Die neue negative Rhetorik zur Eskalation eines gefährlichen West-Ost-Konfliktes ist übertrieben und spiegelt nicht die Realität wider. Zwar gibt es aktuell zahlreiche Spannungen zwischen dem „Westen“ (Europa, USA) und dem „Osten“ (Russland, China, Syrien, Iran). Allerdings zeigt gerade die Organisation des aktuellen G7-Gipfels, wie die Diplomatie arbeitet.
Auf dem G7-Gipfel dominieren konstruktive Gespräche zwischen beiden Blöcken. Zwar wollten sich ursprünglich die G8-Länder treffen. Allerdings wurde Russland aufgrund der Ukraine-Krise offiziell vom Treffen der großen Indsutrienationen ausgeladen. Das ist aber nur ein diplomatisches Zeichen nach außen.
Die diplomatische Arbeitsebene funktioniert. So wurde der G7-Gipfel praktisch zu einem G7+1-Treffen. Russlands Präsident Wladimir Putin und sein Außenminister Sergei Lawrow treffen sich parallel zum Gipfel mit den einzelnen Amtskollegen in Frankreich. Putin spricht mit Bundeskanzlerin Angela Merkel, Briten-Premier David Cameron und besucht Frankreichs Präsident François Hollande. Lawrow trifft sich mit US-Außenminister John Kerry. Dabei sind weitere Annäherungen zu beobachten.
Russland sendet zahlreiche Entspannungssignale. So hat Putin die Forderung der ostukrainischen Separatisten, eine Flugkontrollzone über der Ostukraine einzuführen, abgelehnt. Darüber hinaus wurde ein Resolutionsprojekt in den UN-Sicherheitsrat eingebracht.

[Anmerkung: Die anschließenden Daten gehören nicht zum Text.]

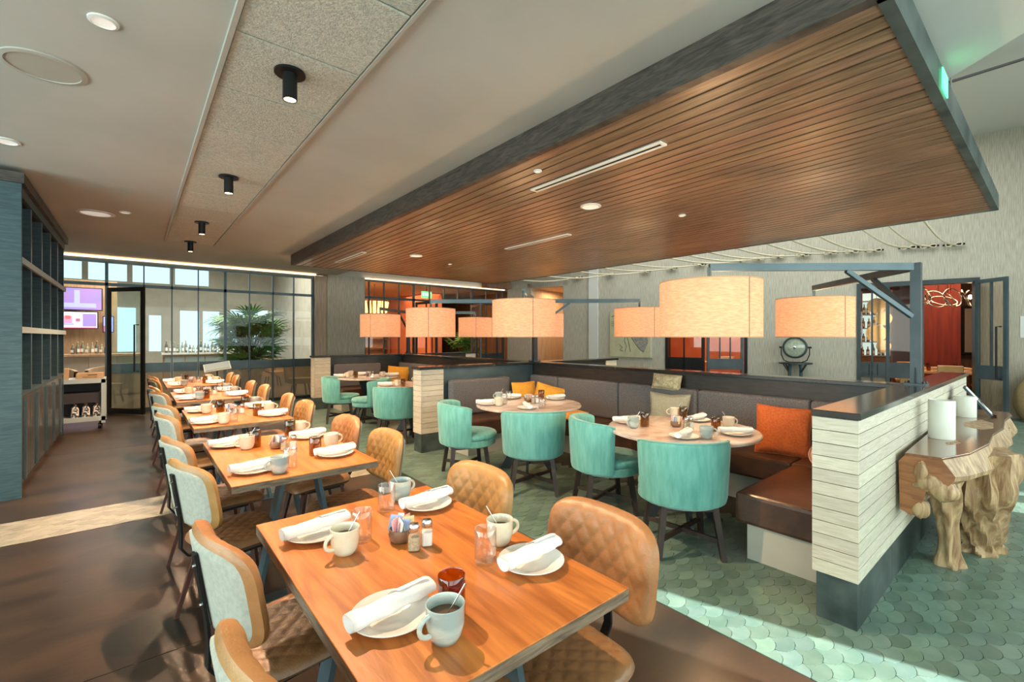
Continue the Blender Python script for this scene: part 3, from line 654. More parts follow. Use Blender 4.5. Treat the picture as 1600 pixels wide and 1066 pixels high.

Dieses behandelt zwar nur die humanitären Aspekte des Konfliktes, aber auf eine konstruktive Weise. Außerdem trifft sich Putin mit dem neugewählten Präsidenten Petro Poroschenko und der russische Botschafter kommt zu dessen Amtseinführung. Das bedeutet de facto Anerkennung Poroschenkos und ermöglicht eine Zusammenarbeit.
Neben der Suche nach einer Lösung für die Ukraine stehen auch andere politisch heikle Punkte auf der Agenda der G7+1. So laufen die Atomgespräche (Iran) und auch die Verhandlungen über Syrien weiter. Eine Eskalation ist in beiden Punkten ebenfalls nicht in Sicht. Über den Umgang mit dem Assoziierungsabkommen mit Moldau verhandelt der deutsche Außenminister Frank-Walter Steinmeier in einem trilateralen Dialog. Ohnehin sei die gegenseitige Abhängigkeit vieler Länder voneinander inzwischen zu groß, um jegliche Beziehungen stillzulegen, meint Gareth Evans, Ex-Außenminister Australiens und aktiver Diplomat in vielen Verhandlungen.
Fazit: Die geopolitische Großwetterlage ist aufgrund der Konfliktherde zwar nicht heiter. Keiner der Beteiligten hat aber ein Interesse an einer gefährlichen Eskalation der Konflikte. So wird auf diplomatisch leisen Sohlen an Lösungen gearbeitet. Die Statements einzelner Regierungen zielen dagegen auf die eigene Bevölkerung und ihre Erwartungen.